The Week’s Headlines and Underlying Realities

A couple of developments this week on Capitol Hill and in the federal executive branch warrant comment.

On the legislative side, the U.S. Senate voted this week, by a bipartisan 79-16 vote, to pass a continuing funding resolution that will keep the government operating into March.  By simply extending the 2010 continuing resolution, which did not include funding for the new health reform law, Congress has, in essence, defunded implementation of the reform measure, at least for now.

This may cause celebration in some circles and the gnashing of teeth in others.  The fact is, though, that a stopgap funding measure passed in relative haste during a lame-duck session of Congress is no substitute for a full-fledged discussion on what aspects of the Affordable Care Act should be preserved and what needs to be revisited and revised. That’s a dialogue that needs to take place in the 112th Congress.

While this action was taking place on the Hill, HHS Secretary Kathleen Sebelius was announcing new health reform regulations that would force health insurers to publicly disclose any rate increase requests of 10 percent or higher and justify them to state officials.  HHS would be able to step in and scrutinize increases if it determines states were not adequately acting upon these responsibilities.

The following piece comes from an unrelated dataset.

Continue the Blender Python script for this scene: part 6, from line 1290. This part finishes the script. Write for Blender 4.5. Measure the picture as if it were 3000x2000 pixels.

There’s nothing wrong with transparency in coverage rate increases.  Likewise, there’s nothing objectionable in state oversight.  The vast majority of states already do so.  There is concern, though, about the prospect of injecting politics and interest group pressure on a process that should be guided solely by the need to strike a balance between affordability for consumers, the trajectory of healthcare costs and the imperative to maintain insurer solvency and viability.   Given the fact that the CMS actuary projects that health costs will continue to escalate under health reform, and sluggish economic growth is keeping many young workers out of the health insurance market, it’s inevitable that premiums will go up.  Regulations shouldn’t run counter to that reality.